## Short exercise
All of the data that follows should be retyped exactly, please, except the pictures.

####################

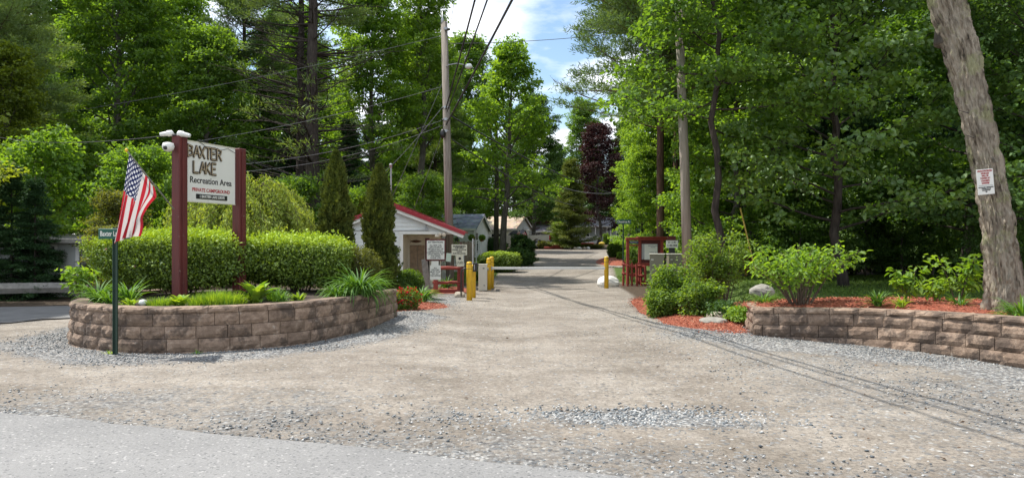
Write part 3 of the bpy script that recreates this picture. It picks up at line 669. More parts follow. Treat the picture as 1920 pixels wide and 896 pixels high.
# ================================================================ BLOCK WALLS
def block_wall(name, label, path, ztop, zbot, outward=1, h=.19, cap=.095, L=.44, depth=.24, seed=1, batter=.016):
    g = np.random.default_rng(seed); root = thing(name, label, 'wall', (path[0][0], path[0][1], 0)); ox, oy = path[0][0], path[0][1]
    seg = np.hypot(*(path[1:]-path[:-1]).T); S = np.concatenate([[0], np.cumsum(seg)]); tot = S[-1]
    def pos(s): return np.array([np.interp(s, S, path[:, 0]), np.interp(s, S, path[:, 1])])
    def frame(s):
        t_ = pos(min(s+.06, tot))-pos(max(s-.06, 0)); t_ /= np.linalg.norm(t_); return t_, np.array([t_[1], -t_[0]])*outward
    mb = MB(); cm = MB()
    def block(target, s0, s1, off, z0a, z1a, rough, dep, val):
        nu, nv = 6, 4; P = []
        us = np.linspace(s0+.004, s1-.004, nu); sd = g.integers(1e6)
        zt0, zt1 = ztop(s0), ztop(s1)
        for j in range(nv):
            for i_, u in enumerate(us):
                t_, n_ = frame(u); p = pos(u); zt = zt0+(zt1-zt0)*(u-s0)/(s1-s0)
                z = zt+z0a+.003+(z1a-z0a-.006)*j/(nv-1)
                bd = i_ in (0, nu-1) or j in (0, nv-1)
                d = off+(-.014 if bd else rough*(fbm(np.array([u*9, z*9, sd % 97]), 3, 3)+g.uniform(-.25, .25)-.35)+.008)
                q = p+n_*d; P.append((q[0]-ox, q[1]-oy, z))
        k = len(P)
        for u in (us[0], us[-1]):
            t_, n_ = frame(u); p = pos(u)+n_*(off-dep); zt = zt0+(zt1-zt0)*(u-s0)/(s1-s0)
            P += [(p[0]-ox, p[1]-oy, zt+z0a+.003), (p[0]-ox, p[1]-oy, zt+z1a-.003)]
        F_ = [(j*nu+i_, j*nu+i_+1, (j+1)*nu+i_+1, (j+1)*nu+i_) for j in range(nv-1) for i_ in range(nu-1)]
        top = [(nv-1)*nu+i_ for i_ in range(nu)]; bot = [i_ for i_ in range(nu)]; lf = [j*nu for j in range(nv)]; rt = [j*nu+nu-1 for j in range(nv)]
        F_ += [tuple(top+[k+3, k+1]), tuple(bot[::-1]+[k, k+2]), tuple(lf+[k+1, k]), tuple(rt[::-1]+[k+2, k+3]), (k, k+1, k+3, k+2)]
        target.add(P, F_, 0, val)
    nc = int(math.ceil((ztop(0)-zbot-cap)/h))
    for c in range(nc):
        z1 = -cap-c*h; s = -(c % 2)*L/2-g.uniform(0, .08)
        while s < tot-.03:
            l = L*g.choice([1, 1, 1, .8]); a, b_ = max(s, 0), min(s+l, tot)
            if b_-a > .06: block(mb, a, b_, batter*(c+1)+g.normal()*.003, z1-h, z1, .030, depth, float(g.uniform(.15, .95)))
            s += l
    s = -.1
    while s < tot-.03:
        a, b_ = max(s, 0), min(s+L*.98, tot)
        if b_-a > .05: block(cm, a, b_, batter*.5+.02, -cap, 0, .020, depth+.05, float(g.uniform(.4, 1)))
        s += L*.98
    mb.build('wall_blocks', M['block'], root); cm.build('cap_course', M['block'], root); return root
block_wall('retaining_wall', 'curved dark brown block retaining wall round the sign bed', LWc, lambda s: .68, -.12, outward=1, seed=3)
tot_r = float(np.sum(np.hypot(*(RWc[1:]-RWc[:-1]).T)))
block_wall('retaining_wall', 'sunlit brown block retaining wall in front of the leaning tree', RWc, lambda s: .53+.14*min(1, s/4.2)+.05*max(0, s-4.2)/4, -.1, outward=1, seed=8)
block_wall('retaining_wall', 'short return of the right block wall beside red mulch', catmull([(4.45, 13.3), (4.30, 12.75), (4.17, 12.14)], 8), lambda s: .527, -.1, outward=1, seed=9)

def fan_bed(name, poly, z0, mound, mat, zb=-.03, rings=9, rough=.02, cen=None, rim=None):
    P = catmull(poly, 8, closed=True); c = np.array(cen) if cen is not None else P.mean(0); vs = []
    for r in range(rings+1):
        q = r/rings
        for p in P:
            v = c+(p-c)*q; base = tzf(*v) if z0 is None else z0
            vs.append((v[0], v[1], base+zb+(mound-zb)*(1-q**2.2)+rough*(fbm(np.array([v[0]*3, v[1]*3, 2.2]), 4, 3)-.5)*2*(1-q*.5)))
    n = len(P); fs = [(r*n+i_, r*n+(i_+1) % n, (r+1)*n+(i_+1) % n, (r+1)*n+i_) for r in range(rings) for i_ in range(n)]
    o = mkmesh(name, np.array(vs), fs, M[mat], smooth=True)
    return o, P, c
def bedz(z0, mound, poly, c, zb=-.03):
    def f(x, y):
        # radial param of the point inside the bed
        a = np.arctan2(y-c[1], x-c[0]); pa = np.arctan2(poly[:, 1]-c[1], poly[:, 0]-c[0]); pr = np.hypot(poly[:, 0]-c[0], poly[:, 1]-c[1]); o_ = np.argsort(pa)
        R_ = np.interp(a, pa[o_], pr[o_], period=2*np.pi); q = np.clip(np.hypot(x-c[0], y-c[1])/R_, 0, 1)
        return (tz(x, y) if z0 is None else z0)+zb+(mound-zb)*(1-q**2.2)
    return f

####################

## Reply
Write part 3 of the bpy script that recreates this picture. It picks up at line 669. More parts follow. Treat the picture as 1920 pixels wide and 896 pixels high.
# ================================================================ BLOCK WALLS
def block_wall(name, label, path, ztop, zbot, outward=1, h=.19, cap=.095, L=.44, depth=.24, seed=1, batter=.016):
    g = np.random.default_rng(seed); root = thing(name, label, 'wall', (path[0][0], path[0][1], 0)); ox, oy = path[0][0], path[0][1]
    seg = np.hypot(*(path[1:]-path[:-1]).T); S = np.concatenate([[0], np.cumsum(seg)]); tot = S[-1]
    def pos(s): return np.array([np.interp(s, S, path[:, 0]), np.interp(s, S, path[:, 1])])
    def frame(s):
        t_ = pos(min(s+.06, tot))-pos(max(s-.06, 0)); t_ /= np.linalg.norm(t_); return t_, np.array([t_[1], -t_[0]])*outward
    mb = MB(); cm = MB()
    def block(target, s0, s1, off, z0a, z1a, rough, dep, val):
        nu, nv = 6, 4; P = []
        us = np.linspace(s0+.004, s1-.004, nu); sd = g.integers(1e6)
        zt0, zt1 = ztop(s0), ztop(s1)
        for j in range(nv):
            for i_, u in enumerate(us):
                t_, n_ = frame(u); p = pos(u); zt = zt0+(zt1-zt0)*(u-s0)/(s1-s0)
                z = zt+z0a+.003+(z1a-z0a-.006)*j/(nv-1)
                bd = i_ in (0, nu-1) or j in (0, nv-1)
                d = off+(-.014 if bd else rough*(fbm(np.array([u*9, z*9, sd % 97]), 3, 3)+g.uniform(-.25, .25)-.35)+.008)
                q = p+n_*d; P.append((q[0]-ox, q[1]-oy, z))
        k = len(P)
        for u in (us[0], us[-1]):
            t_, n_ = frame(u); p = pos(u)+n_*(off-dep); zt = zt0+(zt1-zt0)*(u-s0)/(s1-s0)
            P += [(p[0]-ox, p[1]-oy, zt+z0a+.003), (p[0]-ox, p[1]-oy, zt+z1a-.003)]
        F_ = [(j*nu+i_, j*nu+i_+1, (j+1)*nu+i_+1, (j+1)*nu+i_) for j in range(nv-1) for i_ in range(nu-1)]
        top = [(nv-1)*nu+i_ for i_ in range(nu)]; bot = [i_ for i_ in range(nu)]; lf = [j*nu for j in range(nv)]; rt = [j*nu+nu-1 for j in range(nv)]
        F_ += [tuple(top+[k+3, k+1]), tuple(bot[::-1]+[k, k+2]), tuple(lf+[k+1, k]), tuple(rt[::-1]+[k+2, k+3]), (k, k+1, k+3, k+2)]
        target.add(P, F_, 0, val)
    nc = int(math.ceil((ztop(0)-zbot-cap)/h))
    for c in range(nc):
        z1 = -cap-c*h; s = -(c % 2)*L/2-g.uniform(0, .08)
        while s < tot-.03:
            l = L*g.choice([1, 1, 1, .8]); a, b_ = max(s, 0), min(s+l, tot)
            if b_-a > .06: block(mb, a, b_, batter*(c+1)+g.normal()*.003, z1-h, z1, .030, depth, float(g.uniform(.15, .95)))
            s += l
    s = -.1
    while s < tot-.03:
        a, b_ = max(s, 0), min(s+L*.98, tot)
        if b_-a > .05: block(cm, a, b_, batter*.5+.02, -cap, 0, .020, depth+.05, float(g.uniform(.4, 1)))
        s += L*.98
    mb.build('wall_blocks', M['block'], root); cm.build('cap_course', M['block'], root); return root
block_wall('retaining_wall', 'curved dark brown block retaining wall round the sign bed', LWc, lambda s: .68, -.12, outward=1, seed=3)
tot_r = float(np.sum(np.hypot(*(RWc[1:]-RWc[:-1]).T)))
block_wall('retaining_wall', 'sunlit brown block retaining wall in front of the leaning tree', RWc, lambda s: .53+.14*min(1, s/4.2)+.05*max(0, s-4.2)/4, -.1, outward=1, seed=8)
block_wall('retaining_wall', 'short return of the right block wall beside red mulch', catmull([(4.45, 13.3), (4.30, 12.75), (4.17, 12.14)], 8), lambda s: .527, -.1, outward=1, seed=9)

def fan_bed(name, poly, z0, mound, mat, zb=-.03, rings=9, rough=.02, cen=None, rim=None):
    P = catmull(poly, 8, closed=True); c = np.array(cen) if cen is not None else P.mean(0); vs = []
    for r in range(rings+1):
        q = r/rings
        for p in P:
            v = c+(p-c)*q; base = tzf(*v) if z0 is None else z0
            vs.append((v[0], v[1], base+zb+(mound-zb)*(1-q**2.2)+rough*(fbm(np.array([v[0]*3, v[1]*3, 2.2]), 4, 3)-.5)*2*(1-q*.5)))
    n = len(P); fs = [(r*n+i_, r*n+(i_+1) % n, (r+1)*n+(i_+1) % n, (r+1)*n+i_) for r in range(rings) for i_ in range(n)]
    o = mkmesh(name, np.array(vs), fs, M[mat], smooth=True)
    return o, P, c
def bedz(z0, mound, poly, c, zb=-.03):
    def f(x, y):
        # radial param of the point inside the bed
        a = np.arctan2(y-c[1], x-c[0]); pa = np.arctan2(poly[:, 1]-c[1], poly[:, 0]-c[0]); pr = np.hypot(poly[:, 0]-c[0], poly[:, 1]-c[1]); o_ = np.argsort(pa)
        R_ = np.interp(a, pa[o_], pr[o_], period=2*np.pi); q = np.clip(np.hypot(x-c[0], y-c[1])/R_, 0, 1)
        return (tz(x, y) if z0 is None else z0)+zb+(mound-zb)*(1-q**2.2)
    return f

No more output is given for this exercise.